One reason the Kremlin has waged a low-key battle for military change, without attempting to mobilize public support, is that most Russians view abolition of the hated military draft as the most urgent priority of reform, and that does not appear to be in the cards anytime soon. Like his predecessor, Boris Yeltsin, Putin reneged on pledges to end conscription, though he did shorten the length of obligatory service to just one year.

Supporters of the current reform argue that conscription will have to remain until all the preconditions of a professional army have been put in place, though they admit this is unlikely to attract much popular support. "The task right now is to make structural changes, equip the military with modern arms, and improve social welfare of army people," says Valentin Rudenko, a military expert with the independent Interfax-Military news agency. "It's still too early to say how it's going to work, because we don't see any results yet."

Paying for the reforms?

One glowering threat on the horizon is the growing economic crisis, which could force the Kremlin to scale back its ambitious $200 billion rearmament program, thus validating critics who argue that the army is simply being gutted, not rebuilt.

Another threat is that some of the officers to be let go – an estimated 36,000 this year – might fail to find new jobs in Russia's economy, where unemployment now tops 10 percent, and end up turning to crime. Following the collapse of the USSR, thousands of trained military and KGB specialists poured into the private sector, many of them going to work for the notorious Russian "mafia."

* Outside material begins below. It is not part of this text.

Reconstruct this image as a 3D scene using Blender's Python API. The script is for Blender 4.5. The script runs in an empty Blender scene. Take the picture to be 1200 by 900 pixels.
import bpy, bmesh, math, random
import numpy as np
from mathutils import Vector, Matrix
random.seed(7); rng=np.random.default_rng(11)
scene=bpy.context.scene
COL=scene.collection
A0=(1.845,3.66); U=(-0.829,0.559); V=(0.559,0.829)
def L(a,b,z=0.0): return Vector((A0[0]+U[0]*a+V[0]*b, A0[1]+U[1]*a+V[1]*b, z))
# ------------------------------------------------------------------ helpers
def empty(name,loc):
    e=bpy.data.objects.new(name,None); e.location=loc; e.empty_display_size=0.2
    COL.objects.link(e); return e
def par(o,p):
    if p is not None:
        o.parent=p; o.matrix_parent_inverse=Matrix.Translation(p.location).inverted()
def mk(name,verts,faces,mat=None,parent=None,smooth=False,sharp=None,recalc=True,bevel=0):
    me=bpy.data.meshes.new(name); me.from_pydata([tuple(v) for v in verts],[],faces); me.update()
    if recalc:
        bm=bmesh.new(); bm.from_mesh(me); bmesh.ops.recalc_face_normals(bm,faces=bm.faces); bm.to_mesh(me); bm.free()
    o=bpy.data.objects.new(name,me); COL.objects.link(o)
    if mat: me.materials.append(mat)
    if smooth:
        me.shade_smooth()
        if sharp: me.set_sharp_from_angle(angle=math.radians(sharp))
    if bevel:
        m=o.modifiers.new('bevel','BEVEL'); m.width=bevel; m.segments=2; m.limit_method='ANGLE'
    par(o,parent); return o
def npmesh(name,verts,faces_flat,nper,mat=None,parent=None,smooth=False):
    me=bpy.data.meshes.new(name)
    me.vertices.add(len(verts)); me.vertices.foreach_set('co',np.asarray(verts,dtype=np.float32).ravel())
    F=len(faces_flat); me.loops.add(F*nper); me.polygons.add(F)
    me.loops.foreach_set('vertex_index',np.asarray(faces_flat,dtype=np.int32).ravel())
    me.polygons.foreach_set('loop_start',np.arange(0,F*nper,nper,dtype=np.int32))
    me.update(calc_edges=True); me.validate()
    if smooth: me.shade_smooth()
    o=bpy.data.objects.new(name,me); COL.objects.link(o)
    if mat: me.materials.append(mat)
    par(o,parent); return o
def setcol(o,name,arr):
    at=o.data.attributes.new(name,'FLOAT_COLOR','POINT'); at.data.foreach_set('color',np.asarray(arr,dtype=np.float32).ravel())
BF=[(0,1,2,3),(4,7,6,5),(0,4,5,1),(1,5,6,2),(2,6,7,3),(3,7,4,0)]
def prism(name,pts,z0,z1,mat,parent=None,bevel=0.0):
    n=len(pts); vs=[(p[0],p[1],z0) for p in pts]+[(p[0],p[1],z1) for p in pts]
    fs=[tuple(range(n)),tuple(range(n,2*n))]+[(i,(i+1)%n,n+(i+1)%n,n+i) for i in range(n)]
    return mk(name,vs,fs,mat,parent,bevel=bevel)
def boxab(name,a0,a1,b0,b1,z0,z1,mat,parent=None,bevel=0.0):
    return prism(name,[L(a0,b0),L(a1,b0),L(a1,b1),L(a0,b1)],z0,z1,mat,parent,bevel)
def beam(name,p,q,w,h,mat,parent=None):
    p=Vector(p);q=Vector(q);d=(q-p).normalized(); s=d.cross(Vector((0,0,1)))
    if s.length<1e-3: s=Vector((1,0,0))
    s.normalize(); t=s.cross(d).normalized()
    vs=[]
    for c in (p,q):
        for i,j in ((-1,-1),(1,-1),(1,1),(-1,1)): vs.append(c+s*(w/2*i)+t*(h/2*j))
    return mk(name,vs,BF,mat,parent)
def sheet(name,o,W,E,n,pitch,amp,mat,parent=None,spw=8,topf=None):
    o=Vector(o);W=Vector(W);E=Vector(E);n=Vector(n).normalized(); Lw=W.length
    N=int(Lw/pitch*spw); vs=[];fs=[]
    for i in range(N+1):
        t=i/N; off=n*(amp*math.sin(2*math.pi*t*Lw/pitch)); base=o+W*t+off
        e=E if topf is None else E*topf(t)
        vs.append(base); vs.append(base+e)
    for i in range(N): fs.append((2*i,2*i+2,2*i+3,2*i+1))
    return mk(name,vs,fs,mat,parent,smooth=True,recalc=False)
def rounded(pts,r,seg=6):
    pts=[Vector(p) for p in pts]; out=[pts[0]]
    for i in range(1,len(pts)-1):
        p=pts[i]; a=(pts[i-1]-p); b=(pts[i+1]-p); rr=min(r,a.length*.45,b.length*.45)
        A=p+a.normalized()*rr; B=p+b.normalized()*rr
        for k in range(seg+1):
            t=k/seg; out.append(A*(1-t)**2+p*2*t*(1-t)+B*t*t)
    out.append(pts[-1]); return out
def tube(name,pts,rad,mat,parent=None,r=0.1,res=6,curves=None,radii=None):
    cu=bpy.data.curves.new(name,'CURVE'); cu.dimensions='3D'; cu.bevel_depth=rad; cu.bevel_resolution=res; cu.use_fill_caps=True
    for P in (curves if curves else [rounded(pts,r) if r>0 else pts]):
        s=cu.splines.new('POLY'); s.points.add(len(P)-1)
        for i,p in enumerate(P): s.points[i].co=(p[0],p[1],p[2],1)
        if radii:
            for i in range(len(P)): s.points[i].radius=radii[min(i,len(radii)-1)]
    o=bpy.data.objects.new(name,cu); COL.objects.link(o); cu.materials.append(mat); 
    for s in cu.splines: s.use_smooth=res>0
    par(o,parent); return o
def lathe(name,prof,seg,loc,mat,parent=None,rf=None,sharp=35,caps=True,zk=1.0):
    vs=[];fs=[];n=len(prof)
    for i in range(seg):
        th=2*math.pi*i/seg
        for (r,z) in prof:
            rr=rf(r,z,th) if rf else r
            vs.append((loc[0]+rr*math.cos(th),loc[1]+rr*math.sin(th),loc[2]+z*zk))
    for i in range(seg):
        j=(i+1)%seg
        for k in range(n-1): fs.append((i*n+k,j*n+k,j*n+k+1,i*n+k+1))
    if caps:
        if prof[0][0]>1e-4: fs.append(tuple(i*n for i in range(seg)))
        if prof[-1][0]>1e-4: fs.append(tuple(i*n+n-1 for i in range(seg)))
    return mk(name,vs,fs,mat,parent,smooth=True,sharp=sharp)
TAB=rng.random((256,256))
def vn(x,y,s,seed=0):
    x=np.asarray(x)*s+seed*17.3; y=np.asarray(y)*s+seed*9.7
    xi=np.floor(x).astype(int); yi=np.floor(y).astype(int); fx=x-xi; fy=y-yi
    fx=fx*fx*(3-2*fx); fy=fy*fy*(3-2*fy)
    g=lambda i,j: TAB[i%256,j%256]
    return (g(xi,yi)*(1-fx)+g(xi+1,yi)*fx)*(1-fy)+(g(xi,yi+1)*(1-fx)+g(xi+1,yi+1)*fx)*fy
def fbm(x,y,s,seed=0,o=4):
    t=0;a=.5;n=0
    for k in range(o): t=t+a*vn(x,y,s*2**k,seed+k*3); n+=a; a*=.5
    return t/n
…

"The economic crisis has broken the plans for military reform," says Viktor Baranets, one of Russia's best-known military experts who has a regular column with the popular Moscow daily Komsomolskaya Pravda. "My computer is literally burning with all the letters I get from officers complaining. We see serious reductions in supplies, procurement of modern equipment, and cutting off of social programs for officers" due to the economic downturn, he says.

"Military officers seem to lack any confidence in the future, and if this continues the army is going to go into shock and nothing else."